Time for you to read some Strauss.

#2 By cc '10 5:00a.m. on November 16, 2009

The ending was a bit abrupt for my tastes, but this is an insightful column. Well done!

#3 By Alum 6:16a.m. on November 16, 2009

Ah...the trials and tribulations of believing in invisible sky gods.

#4 By A comment 8:38a.m. on November 16, 2009

I supported the school's stance on admissions till I read that it was state funded. If you do not want the state to mess with your admission policies, do not take money from the state. Simple.

#5 By yale 08 9:16a.m. on November 16, 2009

@#4,

Riiiiight, because accepting State Funds should be dependent upon cowtowing to all of the delightful whims of secular culture. The State should be religiously neutral, not militantly secular and atheist.

#6 By skeptic 11:14a.m. on November 16, 2009

Re #5
Religious neutrality. Doesn't this mean that the position of the state is "there is no (invisible sky god)(pink leprechans)(alien vortexes)(jedi warriers)(great pumpkins)(an infinity of other such literal nonsense) until proven otherwise?" Asking for arguments in favor of such hypothetical entities before state recognition is not being "militant".
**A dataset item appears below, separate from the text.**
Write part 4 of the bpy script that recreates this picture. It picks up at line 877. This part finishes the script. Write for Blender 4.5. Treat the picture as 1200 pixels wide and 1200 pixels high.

#7 By @skeptic 1:31p.m. on November 16, 2009

Does the State get to decide what "love" is?

There is more to life than what we can prove in a laboratory.

Why should positivism be the dogma of our government?

"Life, liberty & the pursuit of happiness" Where is the scientific proof for such things?

The Founding Fathers would laugh at your narrow mind.

#8 By Recent Alum 2:33a.m. on November 17, 2009

#4, in an ideal world, the state would not fund any school (atheist or religious), so this would not be an issue. But given that the state does in fact fund schools, I have to agree with #5, the state should be neutral, not militantly secular.

#9 By Yair 9:12a.m. on November 23, 2009

I'd add another incongruity - once you make racial definitions of citizenship to a group out of bounds, there is no basis for the citizenship tests given across the US and Europe to immigrants but not to natural born citizens. Why should being born into a group privilege a person over someone who had the misfortune not to be? Shouldn't deciding to "be" an American - or Jew - be sufficient?

Yet another inconsistency of the secular state - as usual in these sorts of matters, it's only racist when the other guy is doing it.

The truth is that self-definition on a belief-based or objective intellectual level is extremely difficult, and so societies often adopt ethnic guidelines as a neutral - and sometimes arbitrary - arbiter. If such definition is fair game for the secular state in its own matters of citizenship, surely it should be for faiths groups and their sects.